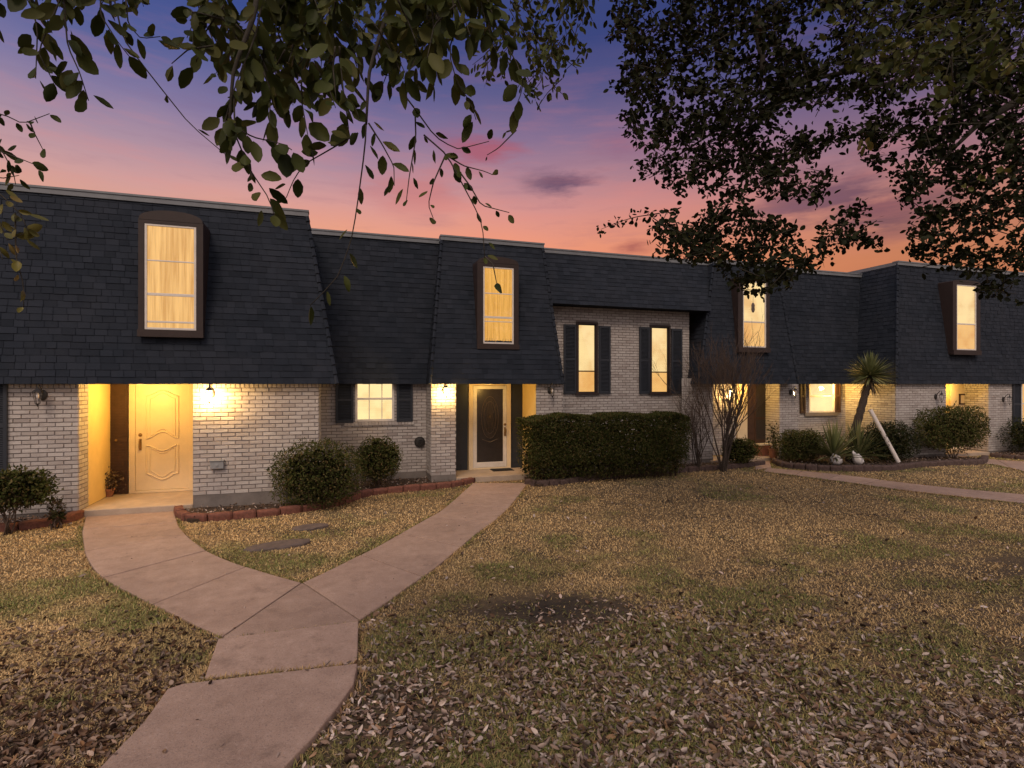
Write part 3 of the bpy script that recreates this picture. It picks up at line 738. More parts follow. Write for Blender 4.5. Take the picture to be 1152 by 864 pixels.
# ---------------------------------------------------------------- house 2 (dark storm door, tall windows)
h2 = empty('townhouse', (4, D2C, 0))
tag(h2, 'townhouse with the dark storm door and two tall shuttered windows behind a clipped hedge', 'house', 'row of mansard townhouses')
c0, c1, q0, q1 = sx(485, D2C), sx(513, D2C), sx(603, D2C), sx(633, D2C); wr = sx(768, D2W); PB2 = 12.75
win0, win1, wz0 = sx(399.5, D2R), sx(443.5, D2R), zz_(420, 474, D2R)
tw = [(sx(648, D2W), sx(672, D2W), zz_(660, 442, D2W), zz_(660, 362.5, D2W)), (sx(730.5, D2W), sx(753.5, D2W), zz_(742, 442, D2W), zz_(742, 366, D2W))]
bw = BrickWall()
bw.front(xr - .1, c0 + .1, D2R, .20, 2.3, [(win0, win1, wz0, 2.4)], True, 11)
bw.front(c0, c1, D2C, .19, 2.3, (), True, 12); bw.side_left(c0, D2C, D2R, .19, 2.3, True, 13)
bw.front(q0, q1, D2C, .15, 2.3, (), True, 14); bw.side_right(q1, D2C, D2W, .15, 2.3, True, 15)
bw.front(q1 - .1, wr + .2, D2W, .15, 4.3, tw, True, 16)
bw.build(h2)
fb = MB(); fb.box(xr, c0, D2R - .008, D2R + .3, -.1, .20); fb.build('foundation', FOUND, h2); fb = MB(); fb.box(c0 + .003, c1 - .002, D2C - .008, D2R - .012, -.1, .19); fb.build('foundation', FOUND, h2); fb = MB(); fb.box(q0 + .003, q1 - .003, D2C + .002, D2W, -.1, .15); fb.build('foundation', FOUND, h2); fb = MB(); fb.box(q1, wr, D2W + .002, D2W + .3, -.1, .15); fb.build('foundation', FOUND, h2)
pl = MB(); pl.box(c1 - .001, q0 + .002, D2C - .06, PB2 + .1, -.1, .12); pl.build('porch_floor', PORCH, h2, bevel=.01)
pw = MB(); pw.box(c0 + .2, q0 + .4, PB2, PB2 + .12, .121, 2.3); pw.box(q0 + .0, q0 + .12, D2C + .02, PB2, .121, 2.3); pw.box(c1 - .12, c1 - .002, D2C + .02, PB2, .121, 2.3); pw.build('porch_wall', YELLOWP, h2)
for a, b_ in ((sx(509, PB2), sx(525.5, PB2)), (sx(574.5, PB2), sx(592, PB2))):
    sp = MB(); sp.box(a, b_, PB2 - .06, PB2 - .002, .125, 2.29); sp.box(a + .04, b_ - .04, PB2 - .068, PB2 - .058, .25, 1.1); sp.box(a + .04, b_ - .04, PB2 - .068, PB2 - .058, 1.2, 2.2); sp.build('side_panel', NAVY, h2)
a, b_ = sx(526.5, PB2), sx(573.5, PB2)
fr_ = MB(); fr_.box(a, a + .10, PB2 - .09, PB2 - .002, .122, 2.3); fr_.box(b_ - .10, b_, PB2 - .09, PB2 - .002, .122, 2.3); fr_.box(a + .10, b_ - .10, PB2 - .088, PB2 - .002, 2.12, 2.3); fr_.box(a + .1, b_ - .1, PB2 - .10, PB2 - .002, .122, .16); fr_.build('door_frame', CREAM, h2, bevel=.004)
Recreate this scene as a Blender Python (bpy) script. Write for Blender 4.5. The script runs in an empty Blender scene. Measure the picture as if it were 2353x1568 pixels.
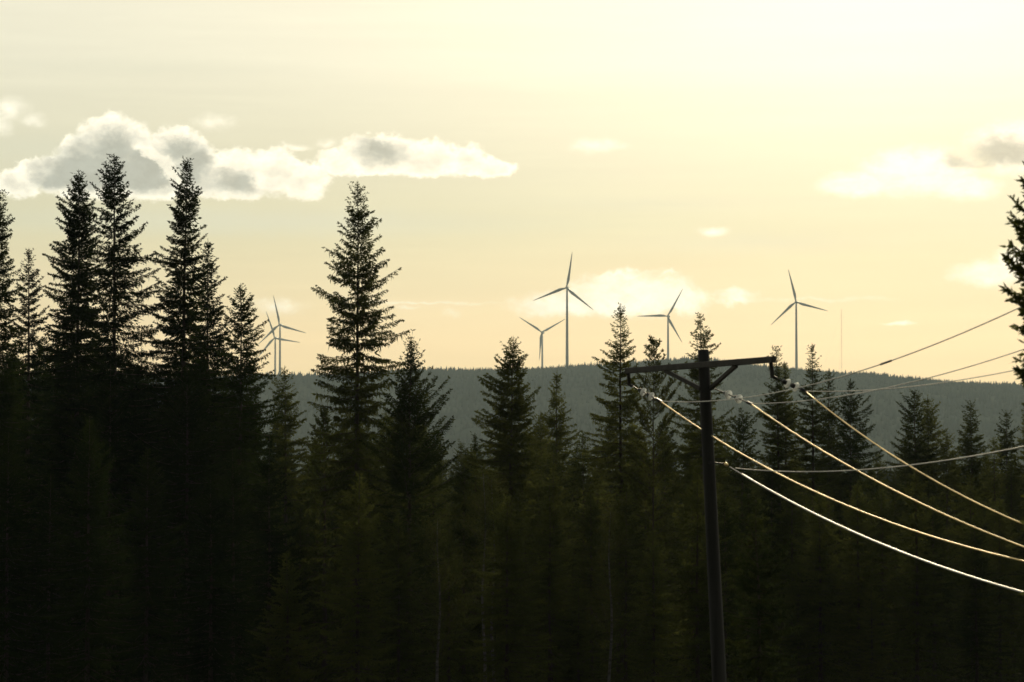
import bpy, math, random
import numpy as np
from mathutils import Vector

sc = bpy.context.scene
COL = sc.collection
PI = math.pi

# ---------------------------------------------------------------- camera model
W, HGT = 2353.0, 1568.0            # working units of the reference picture
F = 6672.0                         # focal length in those units
CAM_Z = 10.0
PITCH = math.atan(316.0 / F)
CP, SP = math.cos(PITCH), math.sin(PITCH)

def at(x, y, Y):
    """world point seen at picture position (x, y) that lies Y metres ahead"""
    dx, dy = (x - W / 2) / F, (HGT / 2 - y) / F
    vx, vy, vz = dx, CP - dy * SP, SP + dy * CP
    k = Y / vy
    return Vector((vx * k, Y, CAM_Z + vz * k))

# ---------------------------------------------------------------- object helpers
def tag(o, label=None, cat=None, group=None, kind=None):
    if label: o['label'] = label
    if cat: o['category'] = cat
    if group: o['group'] = group
    if kind: o['kind'] = kind
    return o

def empty(name, loc):
    o = bpy.data.objects.new(name, None)
    o.empty_display_size = 0.3
    o.location = loc
    COL.objects.link(o)
    return o

def mesh_obj(name, verts, faces, mats, parent=None, smooth=False, midx=None):
    """faces: list of index lists, or an (n,k) array"""
    me = bpy.data.meshes.new(name)
    v = np.asarray(verts, dtype=np.float32).reshape(-1, 3)
    if isinstance(faces, np.ndarray):
        n, k = faces.shape
        me.vertices.add(len(v)); me.vertices.foreach_set('co', v.ravel())
        me.loops.add(n * k); me.loops.foreach_set('vertex_index', faces.astype(np.int32).ravel())
        me.polygons.add(n)
        me.polygons.foreach_set('loop_start', np.arange(0, n * k, k, dtype=np.int32))
        me.polygons.foreach_set('loop_total', np.full(n, k, dtype=np.int32))
        me.update(calc_edges=True)
    else:
        me.from_pydata([tuple(p) for p in v], [], faces)
    if not isinstance(mats, (list, tuple)): mats = [mats]
    for m in mats: me.materials.append(m)
    if midx is not None:
        me.polygons.foreach_set('material_index', np.asarray(midx, dtype=np.int32))
    if smooth:
        me.polygons.foreach_set('use_smooth', np.ones(len(me.polygons), dtype=bool))
    me.update()
    o = bpy.data.objects.new(name, me)
    COL.objects.link(o)
    if parent: o.parent = parent
    return o

def frame_of(d):
    d = d.normalized()
    a = Vector((0, 0, 1)) if abs(d.z) < 0.9 else Vector((1, 0, 0))
    s = d.cross(a).normalized()
    return s, s.cross(d).normalized()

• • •

[WHAT THE TASK ASKS] Exactly as written, return every line of the listing, but not the pictures.

[OUTPUT OF THE EXERCISE]
Write part 3 of the bpy script that recreates this picture. It picks up at line 738. More parts follow. Write for Blender 4.5. Take the picture to be 1152 by 864 pixels.
# ---------------------------------------------------------------- house 2 (dark storm door, tall windows)
h2 = empty('townhouse', (4, D2C, 0))
tag(h2, 'townhouse with the dark storm door and two tall shuttered windows behind a clipped hedge', 'house', 'row of mansard townhouses')
c0, c1, q0, q1 = sx(485, D2C), sx(513, D2C), sx(603, D2C), sx(633, D2C); wr = sx(768, D2W); PB2 = 12.75
win0, win1, wz0 = sx(399.5, D2R), sx(443.5, D2R), zz_(420, 474, D2R)
tw = [(sx(648, D2W), sx(672, D2W), zz_(660, 442, D2W), zz_(660, 362.5, D2W)), (sx(730.5, D2W), sx(753.5, D2W), zz_(742, 442, D2W), zz_(742, 366, D2W))]
bw = BrickWall()
bw.front(xr - .1, c0 + .1, D2R, .20, 2.3, [(win0, win1, wz0, 2.4)], True, 11)
bw.front(c0, c1, D2C, .19, 2.3, (), True, 12); bw.side_left(c0, D2C, D2R, .19, 2.3, True, 13)
bw.front(q0, q1, D2C, .15, 2.3, (), True, 14); bw.side_right(q1, D2C, D2W, .15, 2.3, True, 15)
bw.front(q1 - .1, wr + .2, D2W, .15, 4.3, tw, True, 16)
bw.build(h2)
fb = MB(); fb.box(xr, c0, D2R - .008, D2R + .3, -.1, .20); fb.build('foundation', FOUND, h2); fb = MB(); fb.box(c0 + .003, c1 - .002, D2C - .008, D2R - .012, -.1, .19); fb.build('foundation', FOUND, h2); fb = MB(); fb.box(q0 + .003, q1 - .003, D2C + .002, D2W, -.1, .15); fb.build('foundation', FOUND, h2); fb = MB(); fb.box(q1, wr, D2W + .002, D2W + .3, -.1, .15); fb.build('foundation', FOUND, h2)
pl = MB(); pl.box(c1 - .001, q0 + .002, D2C - .06, PB2 + .1, -.1, .12); pl.build('porch_floor', PORCH, h2, bevel=.01)
pw = MB(); pw.box(c0 + .2, q0 + .4, PB2, PB2 + .12, .121, 2.3); pw.box(q0 + .0, q0 + .12, D2C + .02, PB2, .121, 2.3); pw.box(c1 - .12, c1 - .002, D2C + .02, PB2, .121, 2.3); pw.build('porch_wall', YELLOWP, h2)
for a, b_ in ((sx(509, PB2), sx(525.5, PB2)), (sx(574.5, PB2), sx(592, PB2))):
    sp = MB(); sp.box(a, b_, PB2 - .06, PB2 - .002, .125, 2.29); sp.box(a + .04, b_ - .04, PB2 - .068, PB2 - .058, .25, 1.1); sp.box(a + .04, b_ - .04, PB2 - .068, PB2 - .058, 1.2, 2.2); sp.build('side_panel', NAVY, h2)
a, b_ = sx(526.5, PB2), sx(573.5, PB2)
fr_ = MB(); fr_.box(a, a + .10, PB2 - .09, PB2 - .002, .122, 2.3); fr_.box(b_ - .10, b_, PB2 - .09, PB2 - .002, .122, 2.3); fr_.box(a + .10, b_ - .10, PB2 - .088, PB2 - .002, 2.12, 2.3); fr_.box(a + .1, b_ - .1, PB2 - .10, PB2 - .002, .122, .16); fr_.build('door_frame', CREAM, h2, bevel=.004)
Recreate this scene as a Blender Python (bpy) script. Write for Blender 4.5. The script runs in an empty Blender scene. Measure the picture as if it were 2353x1568 pixels.
import bpy, math, random
import numpy as np
from mathutils import Vector

sc = bpy.context.scene
COL = sc.collection
PI = math.pi

# ---------------------------------------------------------------- camera model
W, HGT = 2353.0, 1568.0            # working units of the reference picture
F = 6672.0                         # focal length in those units
CAM_Z = 10.0
PITCH = math.atan(316.0 / F)
CP, SP = math.cos(PITCH), math.sin(PITCH)

def at(x, y, Y):
    """world point seen at picture position (x, y) that lies Y metres ahead"""
    dx, dy = (x - W / 2) / F, (HGT / 2 - y) / F
    vx, vy, vz = dx, CP - dy * SP, SP + dy * CP
    k = Y / vy
    return Vector((vx * k, Y, CAM_Z + vz * k))

# ---------------------------------------------------------------- object helpers
def tag(o, label=None, cat=None, group=None, kind=None):
    if label: o['label'] = label
    if cat: o['category'] = cat
    if group: o['group'] = group
    if kind: o['kind'] = kind
    return o

def empty(name, loc):
    o = bpy.data.objects.new(name, None)
    o.empty_display_size = 0.3
    o.location = loc
    COL.objects.link(o)
    return o

def mesh_obj(name, verts, faces, mats, parent=None, smooth=False, midx=None):
    """faces: list of index lists, or an (n,k) array"""
    me = bpy.data.meshes.new(name)
    v = np.asarray(verts, dtype=np.float32).reshape(-1, 3)
    if isinstance(faces, np.ndarray):
        n, k = faces.shape
        me.vertices.add(len(v)); me.vertices.foreach_set('co', v.ravel())
        me.loops.add(n * k); me.loops.foreach_set('vertex_index', faces.astype(np.int32).ravel())
        me.polygons.add(n)
        me.polygons.foreach_set('loop_start', np.arange(0, n * k, k, dtype=np.int32))
        me.polygons.foreach_set('loop_total', np.full(n, k, dtype=np.int32))
        me.update(calc_edges=True)
    else:
        me.from_pydata([tuple(p) for p in v], [], faces)
    if not isinstance(mats, (list, tuple)): mats = [mats]
    for m in mats: me.materials.append(m)
    if midx is not None:
        me.polygons.foreach_set('material_index', np.asarray(midx, dtype=np.int32))
    if smooth:
        me.polygons.foreach_set('use_smooth', np.ones(len(me.polygons), dtype=bool))
    me.update()
    o = bpy.data.objects.new(name, me)
    COL.objects.link(o)
    if parent: o.parent = parent
    return o

def frame_of(d):
    d = d.normalized()
    a = Vector((0, 0, 1)) if abs(d.z) < 0.9 else Vector((1, 0, 0))
    s = d.cross(a).normalized()
    return s, s.cross(d).normalized()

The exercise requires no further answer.